Era baja de estatura que no de
personalidad, menuda, correosa, observadora; mantenía la mirada y actuaba con
franqueza, inmisericorde con mis barbitas. Se llamaba Eladia, tía Eladia para
mí, y la recordaré siempre nonagenaria, con la garrota bajo el brazo caminando
por la acera en sombra del pueblo toledano en que nació, arriba y abajo, hasta
cumplir su objetivo matutino o vespertino. Acaba de mudar su existencia a la
dimensión eterna después de ciento cinco años en esta. Ciento cinco años de vida,
de vitalidad, con la cabeza en su sitio, honra de los suyos y admiración de
quienes la conocimos. ¡Admirable!
Cuando
cumplió el siglo de existencia, la homenajeó su villa natal; entre los actos,
una misa de acción de gracias oficiada por su hijo; cuando este hijo alcanzó
las bodas de oro de su primera misa, celebró otra conmemorativa; y cuando casó
su nieta, también recibí el honor de ser invitado. En las tres ocasiones, en el
propio templo, como queriendo asegurarse, me preguntó qué me habían parecido las
ceremonias. Y cuando falleció el hermano que le quedaba en la tierra, pidió al
hijo que le ofreciera una misa, y se la pagó, porque, a su entender, si no le costase
nada no surtiría efecto. Así era ella. Recuerdo con afecto estas anécdotas.

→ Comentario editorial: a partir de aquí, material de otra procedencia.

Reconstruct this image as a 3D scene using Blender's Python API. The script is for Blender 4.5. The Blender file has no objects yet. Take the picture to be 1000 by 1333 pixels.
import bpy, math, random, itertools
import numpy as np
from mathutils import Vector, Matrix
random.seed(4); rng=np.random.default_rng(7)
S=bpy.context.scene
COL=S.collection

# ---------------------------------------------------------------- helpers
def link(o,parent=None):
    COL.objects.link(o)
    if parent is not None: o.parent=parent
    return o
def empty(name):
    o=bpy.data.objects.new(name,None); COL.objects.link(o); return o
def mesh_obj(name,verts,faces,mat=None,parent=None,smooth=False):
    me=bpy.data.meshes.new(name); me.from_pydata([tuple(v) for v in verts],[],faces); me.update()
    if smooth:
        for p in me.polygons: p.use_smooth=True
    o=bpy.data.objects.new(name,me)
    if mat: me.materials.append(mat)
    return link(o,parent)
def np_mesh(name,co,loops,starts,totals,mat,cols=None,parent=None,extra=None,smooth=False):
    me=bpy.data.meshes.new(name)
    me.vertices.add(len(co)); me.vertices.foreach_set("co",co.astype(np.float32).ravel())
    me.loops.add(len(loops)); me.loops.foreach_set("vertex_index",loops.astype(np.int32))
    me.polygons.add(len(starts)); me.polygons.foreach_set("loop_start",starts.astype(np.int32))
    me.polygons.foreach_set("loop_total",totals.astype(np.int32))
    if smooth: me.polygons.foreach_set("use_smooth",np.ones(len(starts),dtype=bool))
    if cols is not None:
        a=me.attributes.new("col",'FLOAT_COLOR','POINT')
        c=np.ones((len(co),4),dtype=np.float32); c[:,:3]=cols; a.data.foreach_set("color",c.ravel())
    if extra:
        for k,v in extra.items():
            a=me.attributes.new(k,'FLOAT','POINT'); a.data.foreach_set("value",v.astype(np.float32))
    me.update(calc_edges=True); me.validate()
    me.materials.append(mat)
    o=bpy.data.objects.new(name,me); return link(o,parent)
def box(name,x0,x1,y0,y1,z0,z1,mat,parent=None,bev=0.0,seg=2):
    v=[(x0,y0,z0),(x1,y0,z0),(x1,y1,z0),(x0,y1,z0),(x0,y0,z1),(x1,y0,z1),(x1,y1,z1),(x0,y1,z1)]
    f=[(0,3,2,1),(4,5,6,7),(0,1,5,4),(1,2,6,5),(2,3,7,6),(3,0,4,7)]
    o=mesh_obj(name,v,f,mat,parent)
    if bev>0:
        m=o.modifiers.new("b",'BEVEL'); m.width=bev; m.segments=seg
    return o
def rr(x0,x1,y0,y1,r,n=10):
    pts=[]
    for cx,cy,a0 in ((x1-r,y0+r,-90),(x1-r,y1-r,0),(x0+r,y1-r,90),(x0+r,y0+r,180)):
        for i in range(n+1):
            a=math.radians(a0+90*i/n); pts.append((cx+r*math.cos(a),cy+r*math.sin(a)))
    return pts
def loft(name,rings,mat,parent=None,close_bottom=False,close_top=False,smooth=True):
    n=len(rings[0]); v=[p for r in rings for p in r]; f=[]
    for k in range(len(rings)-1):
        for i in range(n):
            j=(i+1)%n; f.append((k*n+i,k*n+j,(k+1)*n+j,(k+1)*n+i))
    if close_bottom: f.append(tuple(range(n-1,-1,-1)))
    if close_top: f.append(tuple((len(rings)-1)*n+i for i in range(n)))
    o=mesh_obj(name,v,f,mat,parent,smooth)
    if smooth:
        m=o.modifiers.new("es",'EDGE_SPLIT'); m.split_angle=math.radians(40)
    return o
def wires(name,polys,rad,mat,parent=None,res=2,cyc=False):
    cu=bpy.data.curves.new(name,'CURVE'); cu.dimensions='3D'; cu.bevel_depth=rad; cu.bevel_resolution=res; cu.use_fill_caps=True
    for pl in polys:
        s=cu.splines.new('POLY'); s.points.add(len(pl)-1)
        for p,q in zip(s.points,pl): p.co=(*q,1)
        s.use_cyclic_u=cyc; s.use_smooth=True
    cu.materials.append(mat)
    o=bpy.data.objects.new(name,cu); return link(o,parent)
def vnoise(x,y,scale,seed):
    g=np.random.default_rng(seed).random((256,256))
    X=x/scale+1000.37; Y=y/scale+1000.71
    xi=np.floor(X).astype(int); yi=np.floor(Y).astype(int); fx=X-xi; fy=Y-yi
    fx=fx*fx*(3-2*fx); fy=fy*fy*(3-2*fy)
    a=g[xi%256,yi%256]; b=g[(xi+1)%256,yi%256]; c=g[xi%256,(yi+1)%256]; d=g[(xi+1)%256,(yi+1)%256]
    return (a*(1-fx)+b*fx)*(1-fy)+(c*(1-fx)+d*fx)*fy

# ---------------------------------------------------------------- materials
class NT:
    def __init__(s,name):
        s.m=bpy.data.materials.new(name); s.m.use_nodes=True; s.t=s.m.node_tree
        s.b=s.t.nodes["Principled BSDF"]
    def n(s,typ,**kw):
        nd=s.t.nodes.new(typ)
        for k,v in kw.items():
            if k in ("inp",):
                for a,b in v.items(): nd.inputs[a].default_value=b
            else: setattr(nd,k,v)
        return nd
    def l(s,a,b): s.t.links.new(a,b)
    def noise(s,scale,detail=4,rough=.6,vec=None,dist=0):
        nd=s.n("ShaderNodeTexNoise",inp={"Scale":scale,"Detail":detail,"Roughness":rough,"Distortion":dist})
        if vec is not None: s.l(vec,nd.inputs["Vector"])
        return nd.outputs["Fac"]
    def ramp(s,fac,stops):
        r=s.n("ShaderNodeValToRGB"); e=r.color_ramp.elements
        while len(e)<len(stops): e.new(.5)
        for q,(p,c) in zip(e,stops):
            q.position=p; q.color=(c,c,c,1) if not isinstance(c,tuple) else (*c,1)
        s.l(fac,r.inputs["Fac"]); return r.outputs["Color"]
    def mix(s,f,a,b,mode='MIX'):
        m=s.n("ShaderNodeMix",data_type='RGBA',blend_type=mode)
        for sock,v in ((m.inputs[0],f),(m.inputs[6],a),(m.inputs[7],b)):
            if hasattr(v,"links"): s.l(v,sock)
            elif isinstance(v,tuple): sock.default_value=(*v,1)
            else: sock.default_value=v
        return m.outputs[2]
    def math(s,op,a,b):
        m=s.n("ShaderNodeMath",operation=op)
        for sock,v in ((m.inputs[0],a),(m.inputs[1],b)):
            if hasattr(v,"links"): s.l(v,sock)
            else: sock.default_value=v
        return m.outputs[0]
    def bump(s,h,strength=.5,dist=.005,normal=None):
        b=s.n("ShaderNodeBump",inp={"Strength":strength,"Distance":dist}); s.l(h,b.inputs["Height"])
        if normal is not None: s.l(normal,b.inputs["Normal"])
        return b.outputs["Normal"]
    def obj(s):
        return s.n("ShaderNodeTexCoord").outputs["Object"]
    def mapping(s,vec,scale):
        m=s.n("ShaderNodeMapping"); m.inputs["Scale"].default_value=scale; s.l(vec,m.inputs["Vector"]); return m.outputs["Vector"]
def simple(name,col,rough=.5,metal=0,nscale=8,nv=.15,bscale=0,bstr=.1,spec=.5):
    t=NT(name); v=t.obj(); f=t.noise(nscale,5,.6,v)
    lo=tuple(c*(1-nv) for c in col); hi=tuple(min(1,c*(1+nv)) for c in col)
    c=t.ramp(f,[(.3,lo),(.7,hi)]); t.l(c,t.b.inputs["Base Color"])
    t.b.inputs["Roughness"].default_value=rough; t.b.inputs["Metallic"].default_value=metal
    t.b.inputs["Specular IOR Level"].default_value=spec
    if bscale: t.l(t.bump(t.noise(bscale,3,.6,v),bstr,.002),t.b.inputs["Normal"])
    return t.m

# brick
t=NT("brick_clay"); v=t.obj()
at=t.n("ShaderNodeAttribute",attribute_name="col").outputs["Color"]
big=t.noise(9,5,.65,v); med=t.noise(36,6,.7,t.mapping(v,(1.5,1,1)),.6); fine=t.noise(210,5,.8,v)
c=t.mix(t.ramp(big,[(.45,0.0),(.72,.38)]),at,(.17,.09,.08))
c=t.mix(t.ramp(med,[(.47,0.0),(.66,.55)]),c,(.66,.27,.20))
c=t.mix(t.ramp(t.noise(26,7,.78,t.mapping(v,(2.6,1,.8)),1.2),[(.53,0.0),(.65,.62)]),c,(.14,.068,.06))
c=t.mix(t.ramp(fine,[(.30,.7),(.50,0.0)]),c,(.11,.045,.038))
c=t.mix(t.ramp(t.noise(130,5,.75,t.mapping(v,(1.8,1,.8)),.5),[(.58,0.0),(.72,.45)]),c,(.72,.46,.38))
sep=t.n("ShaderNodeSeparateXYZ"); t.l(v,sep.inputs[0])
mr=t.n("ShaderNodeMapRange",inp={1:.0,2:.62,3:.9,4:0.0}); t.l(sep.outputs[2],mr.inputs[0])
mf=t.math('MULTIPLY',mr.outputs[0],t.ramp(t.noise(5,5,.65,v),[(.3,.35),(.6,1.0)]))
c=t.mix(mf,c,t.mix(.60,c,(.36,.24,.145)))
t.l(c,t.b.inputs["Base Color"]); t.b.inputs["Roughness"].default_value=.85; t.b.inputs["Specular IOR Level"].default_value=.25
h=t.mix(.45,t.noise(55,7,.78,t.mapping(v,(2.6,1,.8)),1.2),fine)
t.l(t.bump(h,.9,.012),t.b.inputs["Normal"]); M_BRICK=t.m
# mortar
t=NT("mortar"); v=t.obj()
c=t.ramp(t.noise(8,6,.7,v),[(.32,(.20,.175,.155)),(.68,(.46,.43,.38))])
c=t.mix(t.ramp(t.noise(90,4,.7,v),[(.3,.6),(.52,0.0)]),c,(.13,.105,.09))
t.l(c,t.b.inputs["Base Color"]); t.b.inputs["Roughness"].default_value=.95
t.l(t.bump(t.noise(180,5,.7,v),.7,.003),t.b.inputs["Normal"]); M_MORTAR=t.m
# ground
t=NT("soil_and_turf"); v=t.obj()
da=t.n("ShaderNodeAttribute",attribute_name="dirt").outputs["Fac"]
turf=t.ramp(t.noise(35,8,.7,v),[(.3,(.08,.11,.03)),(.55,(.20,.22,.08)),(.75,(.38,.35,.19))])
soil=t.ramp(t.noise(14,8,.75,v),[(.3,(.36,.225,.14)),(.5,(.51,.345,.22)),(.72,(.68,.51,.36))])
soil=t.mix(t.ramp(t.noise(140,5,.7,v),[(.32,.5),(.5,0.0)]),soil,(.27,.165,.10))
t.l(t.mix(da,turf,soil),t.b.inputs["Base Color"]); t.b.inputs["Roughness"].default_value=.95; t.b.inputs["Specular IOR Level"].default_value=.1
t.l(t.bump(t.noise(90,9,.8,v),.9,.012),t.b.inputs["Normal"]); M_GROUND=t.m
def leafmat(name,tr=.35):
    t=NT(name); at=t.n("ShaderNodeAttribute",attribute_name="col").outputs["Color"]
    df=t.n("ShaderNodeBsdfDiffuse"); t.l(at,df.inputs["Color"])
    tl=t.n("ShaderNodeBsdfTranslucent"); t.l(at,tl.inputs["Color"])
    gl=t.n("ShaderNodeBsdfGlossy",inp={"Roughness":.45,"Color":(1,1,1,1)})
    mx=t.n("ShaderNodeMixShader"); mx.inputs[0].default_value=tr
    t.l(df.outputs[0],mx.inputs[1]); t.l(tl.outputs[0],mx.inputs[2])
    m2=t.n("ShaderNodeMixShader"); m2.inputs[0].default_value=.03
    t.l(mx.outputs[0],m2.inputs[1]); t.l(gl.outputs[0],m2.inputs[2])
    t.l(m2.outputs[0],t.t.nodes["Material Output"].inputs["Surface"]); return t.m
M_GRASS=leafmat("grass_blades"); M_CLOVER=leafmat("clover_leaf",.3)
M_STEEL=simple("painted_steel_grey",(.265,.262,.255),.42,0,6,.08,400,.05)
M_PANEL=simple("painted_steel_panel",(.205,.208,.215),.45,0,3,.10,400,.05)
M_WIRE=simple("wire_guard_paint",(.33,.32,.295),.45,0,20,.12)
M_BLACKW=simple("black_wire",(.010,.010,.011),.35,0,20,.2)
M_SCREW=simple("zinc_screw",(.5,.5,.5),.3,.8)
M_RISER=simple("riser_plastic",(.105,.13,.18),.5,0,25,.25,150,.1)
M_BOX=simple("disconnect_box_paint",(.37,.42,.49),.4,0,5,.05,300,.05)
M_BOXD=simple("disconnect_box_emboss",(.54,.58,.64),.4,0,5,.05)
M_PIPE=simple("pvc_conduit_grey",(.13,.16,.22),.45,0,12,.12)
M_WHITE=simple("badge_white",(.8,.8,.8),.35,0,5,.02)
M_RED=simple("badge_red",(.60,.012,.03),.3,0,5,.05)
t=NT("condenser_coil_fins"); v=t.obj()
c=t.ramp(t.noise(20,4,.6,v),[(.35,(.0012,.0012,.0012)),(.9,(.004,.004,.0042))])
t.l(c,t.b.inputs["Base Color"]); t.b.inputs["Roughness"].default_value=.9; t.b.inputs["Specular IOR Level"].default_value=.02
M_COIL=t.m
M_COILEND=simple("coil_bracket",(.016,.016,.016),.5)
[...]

Hoy
la traigo a esta humilde atalaya a propósito de una curiosidad de que tuve
noticia tras su sepelio: desde hace años, utilizando su modo de expresión,
tenía preparada una muda completa,
interior y exterior, con la que deseaba emprender el viaje definitivo, y la
reservaba a tal fin y se responsabilizaba de trasladarla cuando en verano se
desplazaba a su pueblo de nacimiento; con ella, reposa. Así era, realista y
consciente de una de nuestras grandes realidades: que somos finitos y que
debemos vivir preparados porque desconocemos el día y la hora.